Il taglio orizzontale delle riprese, accentuato dalla tecnica cinemascope, sfiora i piedi e il capo delle figure umane, così come le finestre sono leggermente rialzate da terra e staccate dal soffitto.
Il conformista
Italia 1970, Bernardo Bertolucci, colore, 116’
Marcello Clerici (Jean Louis Tritignant) è un giovane borghese che si offre alla polizia politica fascista per avvicinare e assassinare il professor Quadri (Enzo Tarascio), intellettuale rifugiato a Parigi e suo vecchio insegnante.
Tutto il primo tempo del film è rivisto attraverso i ricordi di Clerici sull’auto in viaggio verso Parigi.

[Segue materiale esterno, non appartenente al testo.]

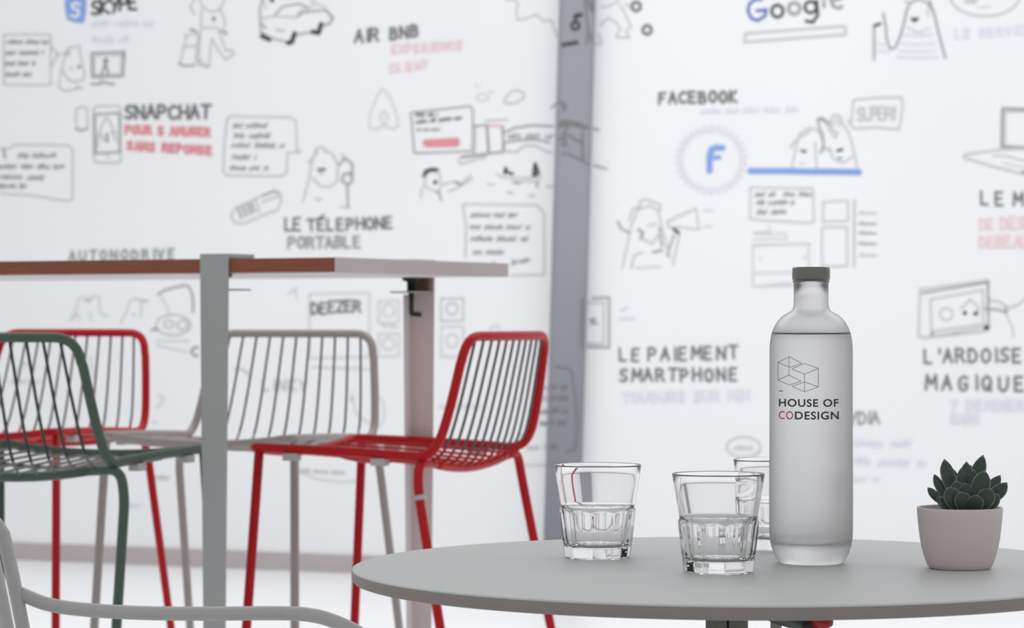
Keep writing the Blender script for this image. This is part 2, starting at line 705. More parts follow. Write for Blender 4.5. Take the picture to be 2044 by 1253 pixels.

Per ambientare i colloqui con “il colonnello” (Fosco Giachetti) e l’introduzione all’Ufficio del Capo Gabinetto, Bertolucci ha scelto lo spazio centrale di un palazzo che, interrotto negli anni ‘40, ha avuto un completamento dopo la guerra, che ne ha prolungato così nel tempo le caratteristiche di monumentalità care alle atmosfere di regime, il Palazzo dei Ricevimenti e dei Congressi di Adalberto Libera.
Lo spazio irreale nel quale Clerici e la madre (Milly) fanno visita al padre afflitto da pazzia di origine luetica, non è altro che la scalinata del teatro all’aperto sulla copertura dello stesso palazzo.
Il cielo sopra Berlino (Der Himmel über Berlin)
Germania 1987, Wim Wenders, b/n e colore, 130’
Gli angeli Daniel (Bruno Ganz) e Cassiel (Otto Sander) hanno libero accesso alle celle delle prigioni, alle stanze degli ospedali e agli spazi di una biblioteca, la Staatsbibliotek di Hans Scharoun.
Non vedono i colori (da qui il bianco/nero), ma possono sintonizzarsi con i pensieri silenziosi degli uomini; non sono visibili se non dagli angeli custodi che accennano a un complice saluto.
La colonna sonora è un crescendo di voci bisbigliate e cori classici, simile all’ascolto di una radio cambiando continuamente stazione.
La sequenza nella prima parte del film è il migliore omaggio agli spazi di Scharoun.
“…il modo di tradurre quello che potrebbe essere lo sguardo degli angeli è stato ottenuto girando spesso da un punto di vista leggermente sopraelevato, con i piani che si incatenano con grande fluidità. Avevamo a disposizione una cinepresa da 35 millimetri e la tecnica sporca del cinema per rendere la leggerezza dello sguardo di un angelo.” W. W.